Pengakuan ini menunjukkan betapa takutnya mereka pada bangkitnya kekuatan umat yang sejati. Hal itu karena khilafah bukan sekadar lambang, tetapi institusi nyata yang akan menggulingkan hegemoni Barat dan mengusir penjajah dari tanah-tanah umat. Khilafah juga bukan mimpi utopis. Ini adalah janji Allah dan bisyarah dari Rasulullah.
Namun demikian, khilafah tidak akan hadir tanpa perjuangan. Karena itu, mat harus bergerak, bergabung dalam barisan dakwah ideologis yang menyeru kepada perubahan hakiki, bukan reformasi palsu. Dakwah inilah jalan yang diwariskan Rasulullah saw., bukan melalui kekerasan, tetapi dengan membina umat agar menyadari pentingnya kembali hidup dalam naungan Islam secara kafah.
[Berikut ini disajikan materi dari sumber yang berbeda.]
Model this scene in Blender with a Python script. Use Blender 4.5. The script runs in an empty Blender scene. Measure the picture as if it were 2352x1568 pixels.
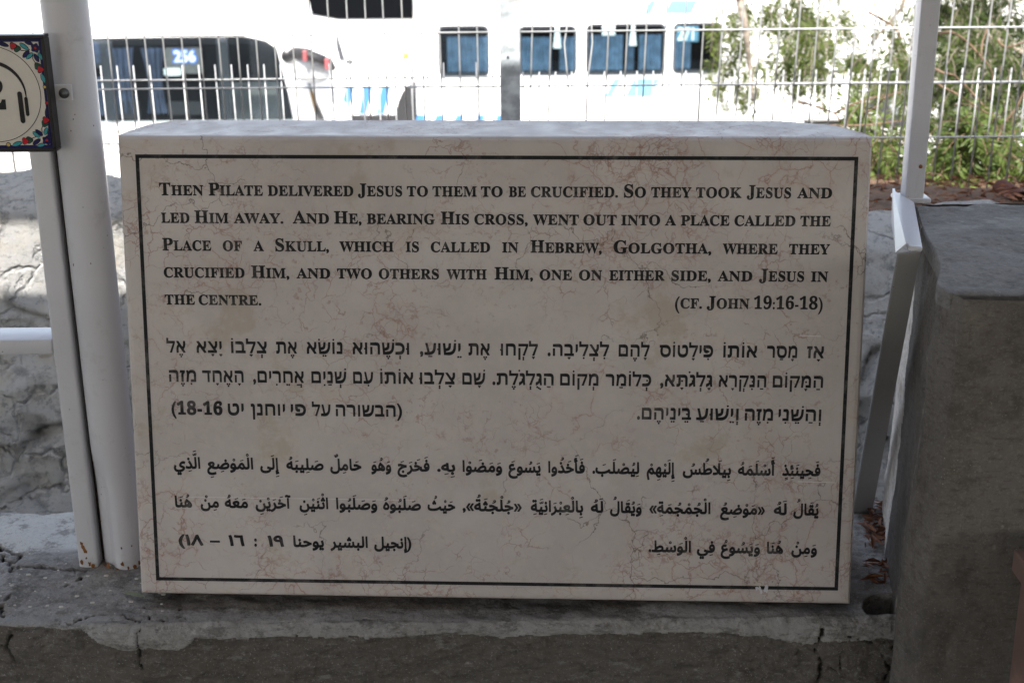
import bpy, bmesh, math, random
import numpy as np
from mathutils import Vector, Matrix, noise as mn
from mathutils.geometry import delaunay_2d_cdt
random.seed(7); rng = np.random.default_rng(7)
R = math.radians
sc = bpy.context.scene
COL = sc.collection

# ------------------------------------------------------------------ camera
FPX, CX, CY = 3231.0, 1176.0, 784.0            # focal length and centre for a 2352 px wide frame
_n = np.array([85 / FPX, 9444 / FPX, 1.0]); _n /= np.linalg.norm(_n)
_up = -_n
_Y = np.array([0, 0, 1.0]) - _n[2] * _n; _Y /= np.linalg.norm(_Y)
_X = np.cross(_Y, _up)
RW = np.array([_X, _Y, _up])                   # camera (x right, y down, z forward) -> world
CAM = np.array([0.0, 0.0, 1.55])
cd = bpy.data.cameras.new('camera'); cam = bpy.data.objects.new('camera', cd); COL.objects.link(cam)
mw = Matrix.Identity(4)
ax = [RW @ np.array(v, float) for v in ((1, 0, 0), (0, -1, 0), (0, 0, -1))]
for i in range(3):
    for j in range(3):
        mw[j][i] = ax[i][j]
    mw[i][3] = CAM[i]
cam.matrix_world = mw
cd.sensor_width = 22.3; cd.sensor_fit = 'HORIZONTAL'
cd.lens = 22.3 * FPX / 2352.0
cd.clip_start = 0.05; cd.clip_end = 500
cd.dof.use_dof = True; cd.dof.focus_distance = 1.90; cd.dof.aperture_fstop = 5.6
sc.camera = cam

# ------------------------------------------------------------------ light
SUN_EL, SUN_AZ = R(43.2), R(184)                 # azimuth: direction the sun stands in, from +Y clockwise
w = bpy.data.worlds.new('World'); sc.world = w; w.use_nodes = True
nt = w.node_tree
sky = nt.nodes.new('ShaderNodeTexSky'); sky.sky_type = 'NISHITA'; sky.sun_disc = False
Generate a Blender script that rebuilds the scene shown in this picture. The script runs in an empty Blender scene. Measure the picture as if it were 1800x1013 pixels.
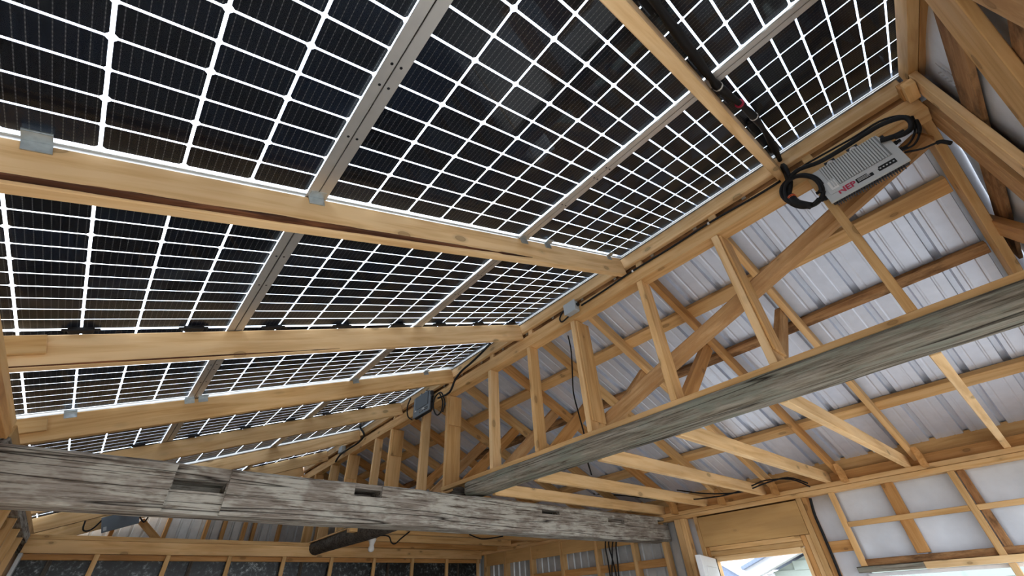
import bpy, bmesh, math, random
from mathutils import Vector, Matrix
random.seed(7)
sc = bpy.context.scene
C = sc.collection
H = 1.60                                   # eye height above the floor; coordinates below are relative to the eye unless said otherwise

# ------------------------------------------------------------------ camera
FPX = 736.37                               # focal length in pixels of the 1800 px wide frame
RX = Vector((0.75989851, -0.64811964, -0.0499519))      # image right  (world x, y, z)
RY = Vector((0.36099913, 0.48466499, -0.79673049))      # image down
RZ = Vector((0.54058661, 0.58740172, 0.60226683))       # viewing direction
cam_d = bpy.data.cameras.new('camera')
cam = bpy.data.objects.new('camera', cam_d)
C.objects.link(cam)
m = Matrix((RX, -RY, -RZ)).transposed().to_4x4()
m.translation = Vector((0, 0, H))
cam.matrix_world = m
cam_d.sensor_fit = 'HORIZONTAL'
cam_d.sensor_width = 36.0
cam_d.lens = FPX / 1800 * 36.0
cam_d.clip_start = 0.01
cam_d.clip_end = 400
sc.camera = cam

# ------------------------------------------------------------------ sky, exposure
sc.view_settings.view_transform = 'Standard'
sc.view_settings.look = 'None'
sc.view_settings.gamma = 1.0
sc.view_settings.use_curve_mapping = False
sc.view_settings.exposure = 0.55
world = bpy.data.worlds.new('sky')
sc.world = world
world.use_nodes = True
wt = world.node_tree
bgn = wt.nodes['Background']
tc = wt.nodes.new('ShaderNodeTexCoord')
nz = wt.nodes.new('ShaderNodeTexNoise')
nz.inputs['Scale'].default_value = 2.2
nz.inputs['Detail'].default_value = 4
rp = wt.nodes.new('ShaderNodeValToRGB')
rp.color_ramp.elements[0].position = 0.35
rp.color_ramp.elements[0].color = (0.66, 0.80, 1.0, 1)
rp.color_ramp.elements[1].position = 0.65
rp.color_ramp.elements[1].color = (0.93, 0.96, 1.0, 1)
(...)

Inilah bentuk pertolongan sejati bagi Gaza dan seluruh umat yang terjajah di bawah sistem sekuler kapitalisme.
Seruan untuk menegakkan khilafah bukan berarti membiarkan rakyat Gaza terus dibantai. Justru inilah satu-satunya jalan untuk menghentikan penjajahan dengan wibawa dan kekuatan. Sebab, Gaza hari ini bukan sekadar tragedi. Ia adalah panggilan. Panggilan bagi hati-hati yang masih hidup untuk peduli dan bergerak. Ia mengguncang kesadaran umat agar berhenti menanti solusi semu.
Gaza menuntut kita untuk bangkit, menapaki kembali jalan kemuliaan yang telah diwariskan oleh Rasulullah saw.: menegakkan Khilafah Islam. Gaza adalah panggilan. Khilafah adalah jawaban. Sekaranglah waktunya menjawab panggilan sejarah itu.